> DO THIS
Leave the pictures out. Retype exactly the lines below from the one containing "What Blender Python" through the one containing "bg.inputs['Strength'].default_value = 1.05", and no others.

Scenes as source code
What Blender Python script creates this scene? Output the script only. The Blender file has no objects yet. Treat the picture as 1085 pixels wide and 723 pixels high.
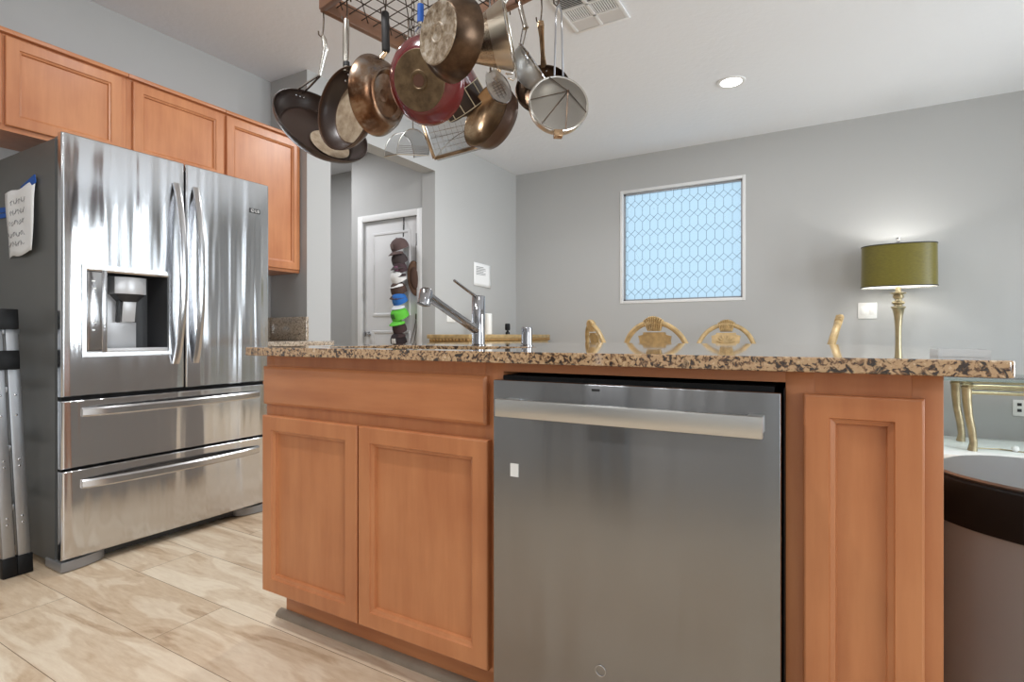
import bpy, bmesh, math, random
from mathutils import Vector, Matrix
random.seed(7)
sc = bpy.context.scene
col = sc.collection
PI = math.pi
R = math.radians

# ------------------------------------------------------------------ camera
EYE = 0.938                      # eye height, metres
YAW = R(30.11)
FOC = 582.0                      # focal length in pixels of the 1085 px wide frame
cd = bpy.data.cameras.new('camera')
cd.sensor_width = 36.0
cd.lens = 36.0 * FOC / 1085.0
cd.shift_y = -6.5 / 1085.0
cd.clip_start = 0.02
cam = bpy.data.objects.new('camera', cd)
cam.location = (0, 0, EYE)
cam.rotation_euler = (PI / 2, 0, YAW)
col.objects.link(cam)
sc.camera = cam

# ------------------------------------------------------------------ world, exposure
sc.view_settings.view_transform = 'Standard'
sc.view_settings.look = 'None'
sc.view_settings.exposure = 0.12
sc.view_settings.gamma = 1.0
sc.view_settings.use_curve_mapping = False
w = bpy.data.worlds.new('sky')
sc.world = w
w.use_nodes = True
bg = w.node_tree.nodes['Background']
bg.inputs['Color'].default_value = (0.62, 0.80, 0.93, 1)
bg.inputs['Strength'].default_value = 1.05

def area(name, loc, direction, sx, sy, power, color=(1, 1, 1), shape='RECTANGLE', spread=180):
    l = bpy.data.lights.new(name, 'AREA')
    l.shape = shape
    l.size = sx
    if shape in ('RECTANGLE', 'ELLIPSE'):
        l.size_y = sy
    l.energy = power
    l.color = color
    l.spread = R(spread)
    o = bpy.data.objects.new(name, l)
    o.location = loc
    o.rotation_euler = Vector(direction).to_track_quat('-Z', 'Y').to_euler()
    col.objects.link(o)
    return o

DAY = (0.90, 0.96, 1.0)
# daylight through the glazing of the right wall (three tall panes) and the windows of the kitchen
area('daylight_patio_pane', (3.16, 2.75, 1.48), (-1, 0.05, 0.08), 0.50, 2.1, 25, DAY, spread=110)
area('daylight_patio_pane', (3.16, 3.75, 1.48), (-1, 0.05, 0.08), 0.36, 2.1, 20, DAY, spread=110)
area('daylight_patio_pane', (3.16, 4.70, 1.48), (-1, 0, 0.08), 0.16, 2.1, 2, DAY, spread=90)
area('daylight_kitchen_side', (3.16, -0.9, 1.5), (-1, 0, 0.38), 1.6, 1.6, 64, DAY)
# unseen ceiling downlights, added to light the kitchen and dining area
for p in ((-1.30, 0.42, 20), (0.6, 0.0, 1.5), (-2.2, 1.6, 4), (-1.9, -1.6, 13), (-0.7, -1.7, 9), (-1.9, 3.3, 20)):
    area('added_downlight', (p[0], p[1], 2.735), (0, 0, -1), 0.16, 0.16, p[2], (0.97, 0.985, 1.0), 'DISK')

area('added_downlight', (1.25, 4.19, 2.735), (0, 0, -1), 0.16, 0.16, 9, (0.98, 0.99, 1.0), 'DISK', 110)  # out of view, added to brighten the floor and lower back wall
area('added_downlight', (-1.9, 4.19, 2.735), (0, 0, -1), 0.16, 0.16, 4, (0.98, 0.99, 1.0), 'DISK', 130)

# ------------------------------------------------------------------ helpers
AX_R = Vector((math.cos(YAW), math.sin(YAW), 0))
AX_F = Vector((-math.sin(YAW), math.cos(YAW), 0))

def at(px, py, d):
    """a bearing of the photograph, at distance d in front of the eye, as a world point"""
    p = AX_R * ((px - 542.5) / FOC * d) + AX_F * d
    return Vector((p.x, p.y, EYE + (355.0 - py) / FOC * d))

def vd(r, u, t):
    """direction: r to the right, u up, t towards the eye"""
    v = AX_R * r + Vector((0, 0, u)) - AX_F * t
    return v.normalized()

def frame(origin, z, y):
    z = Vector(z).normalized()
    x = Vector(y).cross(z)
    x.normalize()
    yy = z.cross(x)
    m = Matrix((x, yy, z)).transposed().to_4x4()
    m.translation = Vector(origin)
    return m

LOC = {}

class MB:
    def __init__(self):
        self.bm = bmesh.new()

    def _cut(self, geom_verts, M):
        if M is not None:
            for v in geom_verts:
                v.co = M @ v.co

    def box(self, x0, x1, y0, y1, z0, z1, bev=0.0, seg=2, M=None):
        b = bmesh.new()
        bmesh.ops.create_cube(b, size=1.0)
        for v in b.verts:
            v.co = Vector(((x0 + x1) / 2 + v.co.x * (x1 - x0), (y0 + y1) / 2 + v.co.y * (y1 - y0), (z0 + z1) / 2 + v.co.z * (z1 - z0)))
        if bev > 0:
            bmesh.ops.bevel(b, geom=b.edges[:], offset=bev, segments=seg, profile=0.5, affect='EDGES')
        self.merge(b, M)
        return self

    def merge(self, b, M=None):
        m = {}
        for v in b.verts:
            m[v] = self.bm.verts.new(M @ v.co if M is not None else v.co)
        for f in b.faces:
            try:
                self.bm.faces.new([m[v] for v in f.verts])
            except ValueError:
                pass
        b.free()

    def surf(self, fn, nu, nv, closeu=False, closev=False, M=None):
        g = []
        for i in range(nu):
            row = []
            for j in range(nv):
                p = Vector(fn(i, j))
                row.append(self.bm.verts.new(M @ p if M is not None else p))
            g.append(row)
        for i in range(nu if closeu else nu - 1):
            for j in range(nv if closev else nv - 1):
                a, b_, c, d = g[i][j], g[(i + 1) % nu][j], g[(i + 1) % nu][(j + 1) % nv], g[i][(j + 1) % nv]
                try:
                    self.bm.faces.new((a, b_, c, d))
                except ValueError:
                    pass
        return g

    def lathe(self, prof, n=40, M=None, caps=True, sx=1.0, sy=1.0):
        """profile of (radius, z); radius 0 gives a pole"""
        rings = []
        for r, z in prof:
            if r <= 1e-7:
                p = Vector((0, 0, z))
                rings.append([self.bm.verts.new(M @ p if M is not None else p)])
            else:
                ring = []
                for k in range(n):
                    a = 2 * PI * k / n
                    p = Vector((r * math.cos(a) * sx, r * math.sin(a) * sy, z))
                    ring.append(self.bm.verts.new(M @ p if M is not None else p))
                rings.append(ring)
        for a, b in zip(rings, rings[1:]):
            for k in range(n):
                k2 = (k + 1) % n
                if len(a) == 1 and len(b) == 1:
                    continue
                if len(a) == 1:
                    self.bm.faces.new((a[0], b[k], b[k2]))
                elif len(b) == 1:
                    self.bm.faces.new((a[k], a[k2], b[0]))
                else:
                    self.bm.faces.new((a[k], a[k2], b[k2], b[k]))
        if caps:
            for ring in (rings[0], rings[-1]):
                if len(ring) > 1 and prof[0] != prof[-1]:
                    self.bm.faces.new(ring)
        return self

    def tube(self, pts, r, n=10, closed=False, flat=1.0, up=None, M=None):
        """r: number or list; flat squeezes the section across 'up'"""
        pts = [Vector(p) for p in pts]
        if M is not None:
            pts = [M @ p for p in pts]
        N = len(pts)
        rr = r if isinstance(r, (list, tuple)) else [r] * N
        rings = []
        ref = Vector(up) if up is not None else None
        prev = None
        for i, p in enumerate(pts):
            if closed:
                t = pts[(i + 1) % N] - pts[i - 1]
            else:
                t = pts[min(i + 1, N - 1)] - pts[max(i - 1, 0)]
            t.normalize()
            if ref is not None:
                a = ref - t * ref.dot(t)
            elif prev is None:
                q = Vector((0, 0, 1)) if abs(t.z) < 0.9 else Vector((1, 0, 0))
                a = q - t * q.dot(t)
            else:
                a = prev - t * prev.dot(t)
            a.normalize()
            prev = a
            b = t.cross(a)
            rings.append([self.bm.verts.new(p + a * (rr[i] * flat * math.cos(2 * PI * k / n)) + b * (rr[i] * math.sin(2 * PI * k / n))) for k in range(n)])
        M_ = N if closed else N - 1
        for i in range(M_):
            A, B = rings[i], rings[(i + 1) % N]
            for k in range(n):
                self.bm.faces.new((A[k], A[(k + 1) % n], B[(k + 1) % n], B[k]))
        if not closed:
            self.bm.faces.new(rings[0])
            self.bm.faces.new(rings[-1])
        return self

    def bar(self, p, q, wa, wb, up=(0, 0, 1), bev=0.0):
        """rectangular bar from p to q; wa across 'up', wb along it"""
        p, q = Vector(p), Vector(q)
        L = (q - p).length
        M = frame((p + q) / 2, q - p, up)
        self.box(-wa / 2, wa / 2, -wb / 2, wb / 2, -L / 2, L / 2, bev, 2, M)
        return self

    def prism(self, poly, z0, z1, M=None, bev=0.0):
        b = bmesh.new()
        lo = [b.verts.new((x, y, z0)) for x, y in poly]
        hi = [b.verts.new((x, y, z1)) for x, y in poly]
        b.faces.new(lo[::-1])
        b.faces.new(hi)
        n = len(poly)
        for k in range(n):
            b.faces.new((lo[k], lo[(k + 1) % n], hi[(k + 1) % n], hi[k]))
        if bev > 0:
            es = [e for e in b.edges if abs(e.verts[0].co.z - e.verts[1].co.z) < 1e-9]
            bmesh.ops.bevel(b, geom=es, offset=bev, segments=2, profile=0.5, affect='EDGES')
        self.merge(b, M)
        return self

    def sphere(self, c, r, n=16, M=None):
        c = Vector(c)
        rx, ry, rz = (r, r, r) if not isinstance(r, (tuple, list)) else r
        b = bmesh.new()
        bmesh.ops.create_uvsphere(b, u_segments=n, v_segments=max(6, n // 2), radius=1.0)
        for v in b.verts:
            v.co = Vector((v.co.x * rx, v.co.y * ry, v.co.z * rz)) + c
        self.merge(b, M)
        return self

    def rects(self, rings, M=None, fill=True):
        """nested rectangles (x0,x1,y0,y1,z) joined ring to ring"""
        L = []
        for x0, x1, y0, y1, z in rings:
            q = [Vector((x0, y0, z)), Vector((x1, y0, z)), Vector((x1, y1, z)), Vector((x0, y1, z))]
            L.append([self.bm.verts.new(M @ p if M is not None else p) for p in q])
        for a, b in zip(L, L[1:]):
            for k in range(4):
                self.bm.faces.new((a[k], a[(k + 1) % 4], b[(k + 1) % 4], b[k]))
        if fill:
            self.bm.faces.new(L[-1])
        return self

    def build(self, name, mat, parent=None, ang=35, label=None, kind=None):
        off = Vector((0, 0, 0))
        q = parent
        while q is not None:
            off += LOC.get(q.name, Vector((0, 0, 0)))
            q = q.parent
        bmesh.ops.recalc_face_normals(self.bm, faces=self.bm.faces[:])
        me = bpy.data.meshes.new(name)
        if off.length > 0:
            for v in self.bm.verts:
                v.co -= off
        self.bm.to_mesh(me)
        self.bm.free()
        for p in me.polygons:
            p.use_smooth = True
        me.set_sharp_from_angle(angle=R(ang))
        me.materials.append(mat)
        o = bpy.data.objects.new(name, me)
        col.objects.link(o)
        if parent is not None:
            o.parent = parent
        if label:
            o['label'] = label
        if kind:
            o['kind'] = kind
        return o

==

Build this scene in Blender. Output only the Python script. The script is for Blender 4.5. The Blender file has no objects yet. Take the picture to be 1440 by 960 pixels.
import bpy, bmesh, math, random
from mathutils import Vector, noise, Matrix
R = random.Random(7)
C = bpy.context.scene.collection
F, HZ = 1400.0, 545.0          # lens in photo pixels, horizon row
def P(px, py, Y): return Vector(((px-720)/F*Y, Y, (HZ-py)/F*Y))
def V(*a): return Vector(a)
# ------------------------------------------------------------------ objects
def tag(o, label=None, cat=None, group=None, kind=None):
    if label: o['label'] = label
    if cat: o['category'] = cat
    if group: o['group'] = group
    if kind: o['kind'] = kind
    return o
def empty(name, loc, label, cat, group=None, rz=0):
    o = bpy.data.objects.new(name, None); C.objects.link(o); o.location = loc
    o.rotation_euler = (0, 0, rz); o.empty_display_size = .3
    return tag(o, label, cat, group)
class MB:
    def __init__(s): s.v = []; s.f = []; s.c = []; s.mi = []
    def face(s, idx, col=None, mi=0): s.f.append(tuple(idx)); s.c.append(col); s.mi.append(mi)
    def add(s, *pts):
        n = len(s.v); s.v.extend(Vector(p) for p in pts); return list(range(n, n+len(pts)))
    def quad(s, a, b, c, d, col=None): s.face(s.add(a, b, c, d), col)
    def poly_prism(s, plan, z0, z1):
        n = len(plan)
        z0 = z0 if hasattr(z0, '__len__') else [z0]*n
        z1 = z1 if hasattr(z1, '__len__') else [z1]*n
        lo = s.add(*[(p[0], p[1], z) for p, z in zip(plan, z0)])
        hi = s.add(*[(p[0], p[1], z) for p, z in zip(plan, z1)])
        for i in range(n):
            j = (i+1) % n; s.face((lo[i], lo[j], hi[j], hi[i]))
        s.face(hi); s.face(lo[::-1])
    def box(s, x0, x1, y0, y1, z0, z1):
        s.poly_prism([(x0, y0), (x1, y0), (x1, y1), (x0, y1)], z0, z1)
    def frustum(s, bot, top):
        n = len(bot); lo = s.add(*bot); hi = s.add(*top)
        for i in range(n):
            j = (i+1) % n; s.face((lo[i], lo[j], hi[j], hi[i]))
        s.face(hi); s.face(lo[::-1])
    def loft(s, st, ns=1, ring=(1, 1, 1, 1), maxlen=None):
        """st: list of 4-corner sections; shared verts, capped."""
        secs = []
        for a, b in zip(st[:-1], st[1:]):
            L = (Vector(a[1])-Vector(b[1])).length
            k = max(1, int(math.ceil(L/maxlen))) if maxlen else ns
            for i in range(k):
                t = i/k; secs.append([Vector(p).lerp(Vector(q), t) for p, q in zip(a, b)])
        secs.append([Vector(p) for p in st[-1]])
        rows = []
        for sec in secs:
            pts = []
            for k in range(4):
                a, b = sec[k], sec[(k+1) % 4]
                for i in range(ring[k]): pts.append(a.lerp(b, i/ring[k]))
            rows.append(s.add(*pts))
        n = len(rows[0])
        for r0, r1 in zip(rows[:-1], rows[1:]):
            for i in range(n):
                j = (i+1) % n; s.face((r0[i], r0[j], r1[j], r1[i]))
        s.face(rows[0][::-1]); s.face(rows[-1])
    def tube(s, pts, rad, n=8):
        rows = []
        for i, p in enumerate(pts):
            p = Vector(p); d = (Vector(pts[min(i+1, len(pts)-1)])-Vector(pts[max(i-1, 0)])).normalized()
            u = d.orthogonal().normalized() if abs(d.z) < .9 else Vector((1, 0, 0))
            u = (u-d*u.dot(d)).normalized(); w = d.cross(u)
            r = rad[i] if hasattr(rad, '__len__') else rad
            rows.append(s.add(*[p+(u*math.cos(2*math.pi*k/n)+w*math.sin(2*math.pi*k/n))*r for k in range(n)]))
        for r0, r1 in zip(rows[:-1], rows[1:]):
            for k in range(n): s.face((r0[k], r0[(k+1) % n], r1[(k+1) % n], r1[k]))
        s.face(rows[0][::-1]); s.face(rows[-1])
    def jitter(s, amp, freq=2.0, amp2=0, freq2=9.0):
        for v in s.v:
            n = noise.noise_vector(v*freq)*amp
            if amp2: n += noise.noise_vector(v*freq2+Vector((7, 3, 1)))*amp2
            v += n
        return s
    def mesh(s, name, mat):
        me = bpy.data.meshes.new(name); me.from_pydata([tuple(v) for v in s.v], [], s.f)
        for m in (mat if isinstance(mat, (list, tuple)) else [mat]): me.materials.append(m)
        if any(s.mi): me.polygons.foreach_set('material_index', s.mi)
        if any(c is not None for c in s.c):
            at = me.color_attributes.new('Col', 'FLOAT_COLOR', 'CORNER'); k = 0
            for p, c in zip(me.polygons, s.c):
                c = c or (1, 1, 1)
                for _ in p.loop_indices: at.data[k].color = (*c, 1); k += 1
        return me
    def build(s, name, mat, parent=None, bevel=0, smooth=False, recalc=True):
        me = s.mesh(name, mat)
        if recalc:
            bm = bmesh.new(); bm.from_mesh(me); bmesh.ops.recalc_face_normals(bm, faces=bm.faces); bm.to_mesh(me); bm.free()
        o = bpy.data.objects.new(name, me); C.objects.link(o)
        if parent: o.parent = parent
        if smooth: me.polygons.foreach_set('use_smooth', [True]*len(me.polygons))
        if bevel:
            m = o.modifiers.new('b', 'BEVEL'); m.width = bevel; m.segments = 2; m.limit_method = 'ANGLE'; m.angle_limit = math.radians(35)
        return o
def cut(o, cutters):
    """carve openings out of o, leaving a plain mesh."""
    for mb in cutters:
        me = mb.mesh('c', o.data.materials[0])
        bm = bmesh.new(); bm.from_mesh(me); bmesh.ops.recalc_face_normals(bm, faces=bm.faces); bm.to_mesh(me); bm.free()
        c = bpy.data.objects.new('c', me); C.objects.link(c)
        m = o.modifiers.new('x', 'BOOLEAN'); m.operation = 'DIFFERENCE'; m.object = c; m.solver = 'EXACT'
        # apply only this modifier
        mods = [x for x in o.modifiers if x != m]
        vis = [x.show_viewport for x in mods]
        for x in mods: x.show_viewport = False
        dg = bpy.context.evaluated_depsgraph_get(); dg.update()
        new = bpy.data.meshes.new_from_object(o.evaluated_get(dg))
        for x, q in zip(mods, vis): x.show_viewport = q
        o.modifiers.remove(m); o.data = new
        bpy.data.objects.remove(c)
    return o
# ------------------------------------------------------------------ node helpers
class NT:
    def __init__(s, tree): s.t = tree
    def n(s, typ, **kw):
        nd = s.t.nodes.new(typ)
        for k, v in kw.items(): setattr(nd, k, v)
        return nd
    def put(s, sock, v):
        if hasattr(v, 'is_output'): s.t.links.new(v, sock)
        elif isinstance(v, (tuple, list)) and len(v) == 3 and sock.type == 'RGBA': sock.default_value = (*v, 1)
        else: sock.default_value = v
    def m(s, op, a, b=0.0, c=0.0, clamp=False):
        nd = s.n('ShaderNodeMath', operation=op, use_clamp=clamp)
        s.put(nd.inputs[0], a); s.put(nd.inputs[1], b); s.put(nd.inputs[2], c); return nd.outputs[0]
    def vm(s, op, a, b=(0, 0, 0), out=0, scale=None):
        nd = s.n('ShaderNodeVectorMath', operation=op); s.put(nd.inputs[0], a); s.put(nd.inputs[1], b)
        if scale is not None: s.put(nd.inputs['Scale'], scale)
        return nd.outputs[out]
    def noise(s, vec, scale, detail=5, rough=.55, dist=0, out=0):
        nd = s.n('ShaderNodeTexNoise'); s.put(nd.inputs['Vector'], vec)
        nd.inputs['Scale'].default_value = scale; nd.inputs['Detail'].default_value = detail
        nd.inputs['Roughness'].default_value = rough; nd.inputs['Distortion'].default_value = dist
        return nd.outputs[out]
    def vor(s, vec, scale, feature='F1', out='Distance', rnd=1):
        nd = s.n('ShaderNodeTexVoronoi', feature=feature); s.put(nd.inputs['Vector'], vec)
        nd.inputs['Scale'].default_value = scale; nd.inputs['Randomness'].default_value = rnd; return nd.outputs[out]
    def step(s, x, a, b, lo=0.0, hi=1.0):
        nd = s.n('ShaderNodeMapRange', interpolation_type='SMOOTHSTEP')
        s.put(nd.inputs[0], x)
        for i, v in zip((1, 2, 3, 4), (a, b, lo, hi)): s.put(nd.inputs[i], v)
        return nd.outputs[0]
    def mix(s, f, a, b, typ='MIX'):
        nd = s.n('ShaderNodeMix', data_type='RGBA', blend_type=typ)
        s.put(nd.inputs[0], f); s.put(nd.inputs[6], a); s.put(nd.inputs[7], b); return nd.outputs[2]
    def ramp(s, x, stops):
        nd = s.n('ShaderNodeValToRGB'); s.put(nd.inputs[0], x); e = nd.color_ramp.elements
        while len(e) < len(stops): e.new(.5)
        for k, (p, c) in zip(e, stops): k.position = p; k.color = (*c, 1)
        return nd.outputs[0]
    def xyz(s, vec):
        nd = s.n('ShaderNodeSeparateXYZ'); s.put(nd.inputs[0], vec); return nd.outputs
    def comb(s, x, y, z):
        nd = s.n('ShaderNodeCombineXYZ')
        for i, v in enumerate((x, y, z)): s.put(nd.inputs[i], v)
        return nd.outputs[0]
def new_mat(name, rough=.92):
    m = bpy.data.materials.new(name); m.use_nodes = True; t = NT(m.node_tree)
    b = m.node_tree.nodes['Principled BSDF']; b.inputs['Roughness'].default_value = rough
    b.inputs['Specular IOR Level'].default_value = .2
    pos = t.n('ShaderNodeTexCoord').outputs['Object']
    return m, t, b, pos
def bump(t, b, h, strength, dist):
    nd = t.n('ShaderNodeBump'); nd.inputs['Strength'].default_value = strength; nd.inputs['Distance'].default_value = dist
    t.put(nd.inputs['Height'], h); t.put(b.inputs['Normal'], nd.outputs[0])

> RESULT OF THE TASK
What Blender Python script creates this scene? Output the script only. The Blender file has no objects yet. Treat the picture as 1085 pixels wide and 723 pixels high.
import bpy, bmesh, math, random
from mathutils import Vector, Matrix
random.seed(7)
sc = bpy.context.scene
col = sc.collection
PI = math.pi
R = math.radians

# ------------------------------------------------------------------ camera
EYE = 0.938                      # eye height, metres
YAW = R(30.11)
FOC = 582.0                      # focal length in pixels of the 1085 px wide frame
cd = bpy.data.cameras.new('camera')
cd.sensor_width = 36.0
cd.lens = 36.0 * FOC / 1085.0
cd.shift_y = -6.5 / 1085.0
cd.clip_start = 0.02
cam = bpy.data.objects.new('camera', cd)
cam.location = (0, 0, EYE)
cam.rotation_euler = (PI / 2, 0, YAW)
col.objects.link(cam)
sc.camera = cam

# ------------------------------------------------------------------ world, exposure
sc.view_settings.view_transform = 'Standard'
sc.view_settings.look = 'None'
sc.view_settings.exposure = 0.12
sc.view_settings.gamma = 1.0
sc.view_settings.use_curve_mapping = False
w = bpy.data.worlds.new('sky')
sc.world = w
w.use_nodes = True
bg = w.node_tree.nodes['Background']
bg.inputs['Color'].default_value = (0.62, 0.80, 0.93, 1)
bg.inputs['Strength'].default_value = 1.05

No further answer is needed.